Given request: Repeat verbatim only the lines from the opening of the material below through the one that contains "cp2, t_ = sign_pole('pale".

● ● ● ●

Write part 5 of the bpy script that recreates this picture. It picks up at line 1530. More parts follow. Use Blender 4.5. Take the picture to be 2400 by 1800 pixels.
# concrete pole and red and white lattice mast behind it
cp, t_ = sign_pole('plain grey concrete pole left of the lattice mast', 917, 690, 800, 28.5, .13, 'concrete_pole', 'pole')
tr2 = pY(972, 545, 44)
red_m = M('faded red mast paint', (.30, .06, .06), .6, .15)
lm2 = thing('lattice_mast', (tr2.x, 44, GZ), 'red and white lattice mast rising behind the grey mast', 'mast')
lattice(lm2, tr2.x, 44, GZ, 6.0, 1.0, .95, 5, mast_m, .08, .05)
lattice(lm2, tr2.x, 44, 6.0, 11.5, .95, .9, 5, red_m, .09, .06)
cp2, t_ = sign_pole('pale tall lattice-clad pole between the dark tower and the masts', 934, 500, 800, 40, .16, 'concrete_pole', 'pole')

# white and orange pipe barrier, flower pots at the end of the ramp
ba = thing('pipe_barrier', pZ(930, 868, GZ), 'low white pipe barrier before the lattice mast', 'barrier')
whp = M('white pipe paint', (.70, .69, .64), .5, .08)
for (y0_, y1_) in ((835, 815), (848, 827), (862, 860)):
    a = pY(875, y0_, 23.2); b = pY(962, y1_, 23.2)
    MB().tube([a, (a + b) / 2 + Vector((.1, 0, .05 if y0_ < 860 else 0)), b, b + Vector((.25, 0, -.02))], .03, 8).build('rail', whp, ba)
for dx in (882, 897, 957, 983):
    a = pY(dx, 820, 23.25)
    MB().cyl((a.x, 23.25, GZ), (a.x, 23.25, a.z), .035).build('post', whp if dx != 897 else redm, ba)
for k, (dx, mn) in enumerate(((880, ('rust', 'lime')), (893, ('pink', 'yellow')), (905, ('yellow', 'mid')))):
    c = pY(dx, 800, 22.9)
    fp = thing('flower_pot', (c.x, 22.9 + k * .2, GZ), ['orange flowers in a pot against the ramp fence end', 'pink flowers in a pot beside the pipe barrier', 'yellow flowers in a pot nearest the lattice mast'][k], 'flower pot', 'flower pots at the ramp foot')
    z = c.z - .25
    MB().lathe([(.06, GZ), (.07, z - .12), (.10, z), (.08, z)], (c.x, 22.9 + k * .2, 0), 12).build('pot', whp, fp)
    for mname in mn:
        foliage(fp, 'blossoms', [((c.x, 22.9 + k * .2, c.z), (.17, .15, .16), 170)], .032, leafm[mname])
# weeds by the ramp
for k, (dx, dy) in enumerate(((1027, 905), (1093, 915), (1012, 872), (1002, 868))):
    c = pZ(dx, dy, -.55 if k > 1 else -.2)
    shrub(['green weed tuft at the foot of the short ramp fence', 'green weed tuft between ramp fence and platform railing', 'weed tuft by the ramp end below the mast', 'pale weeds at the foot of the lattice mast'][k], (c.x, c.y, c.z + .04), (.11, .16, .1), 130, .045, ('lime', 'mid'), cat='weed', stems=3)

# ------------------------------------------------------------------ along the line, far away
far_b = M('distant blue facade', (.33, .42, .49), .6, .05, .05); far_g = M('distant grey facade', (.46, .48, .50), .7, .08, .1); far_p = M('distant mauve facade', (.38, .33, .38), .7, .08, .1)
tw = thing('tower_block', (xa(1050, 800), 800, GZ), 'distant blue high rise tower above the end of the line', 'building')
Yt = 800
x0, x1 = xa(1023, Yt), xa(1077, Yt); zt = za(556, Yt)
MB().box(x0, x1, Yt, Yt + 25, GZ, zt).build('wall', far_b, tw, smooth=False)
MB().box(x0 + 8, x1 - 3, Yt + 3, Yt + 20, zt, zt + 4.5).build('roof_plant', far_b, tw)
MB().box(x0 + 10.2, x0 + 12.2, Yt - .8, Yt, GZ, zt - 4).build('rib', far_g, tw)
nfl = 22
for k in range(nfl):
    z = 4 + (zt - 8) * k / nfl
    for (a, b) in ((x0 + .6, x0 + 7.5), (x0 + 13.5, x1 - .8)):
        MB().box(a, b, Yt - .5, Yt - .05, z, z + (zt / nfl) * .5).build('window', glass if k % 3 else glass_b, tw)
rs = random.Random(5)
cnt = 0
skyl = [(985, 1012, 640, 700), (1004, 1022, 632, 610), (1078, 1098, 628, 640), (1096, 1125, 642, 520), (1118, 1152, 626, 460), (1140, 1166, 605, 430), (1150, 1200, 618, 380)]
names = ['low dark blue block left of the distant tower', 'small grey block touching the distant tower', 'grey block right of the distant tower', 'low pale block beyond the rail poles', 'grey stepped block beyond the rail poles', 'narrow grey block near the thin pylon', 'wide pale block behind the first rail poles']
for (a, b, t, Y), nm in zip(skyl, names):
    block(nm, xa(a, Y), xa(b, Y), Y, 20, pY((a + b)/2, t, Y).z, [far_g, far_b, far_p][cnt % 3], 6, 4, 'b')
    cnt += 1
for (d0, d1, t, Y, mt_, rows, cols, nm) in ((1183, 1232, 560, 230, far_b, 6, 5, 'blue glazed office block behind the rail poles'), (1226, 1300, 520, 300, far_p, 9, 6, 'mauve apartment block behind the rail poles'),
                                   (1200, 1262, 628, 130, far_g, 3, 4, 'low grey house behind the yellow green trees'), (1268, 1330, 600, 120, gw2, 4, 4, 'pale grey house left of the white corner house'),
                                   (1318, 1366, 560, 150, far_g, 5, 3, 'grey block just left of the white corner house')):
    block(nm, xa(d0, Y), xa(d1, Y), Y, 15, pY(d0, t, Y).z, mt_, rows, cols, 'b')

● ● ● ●

Expected answer:
Write part 5 of the bpy script that recreates this picture. It picks up at line 1530. More parts follow. Use Blender 4.5. Take the picture to be 2400 by 1800 pixels.
# concrete pole and red and white lattice mast behind it
cp, t_ = sign_pole('plain grey concrete pole left of the lattice mast', 917, 690, 800, 28.5, .13, 'concrete_pole', 'pole')
tr2 = pY(972, 545, 44)
red_m = M('faded red mast paint', (.30, .06, .06), .6, .15)
lm2 = thing('lattice_mast', (tr2.x, 44, GZ), 'red and white lattice mast rising behind the grey mast', 'mast')
lattice(lm2, tr2.x, 44, GZ, 6.0, 1.0, .95, 5, mast_m, .08, .05)
lattice(lm2, tr2.x, 44, 6.0, 11.5, .95, .9, 5, red_m, .09, .06)
cp2, t_ = sign_pole('pale tall lattice-clad pole between the dark tower and the masts', 934, 500, 800, 40, .16, 'concrete_pole', 'pole')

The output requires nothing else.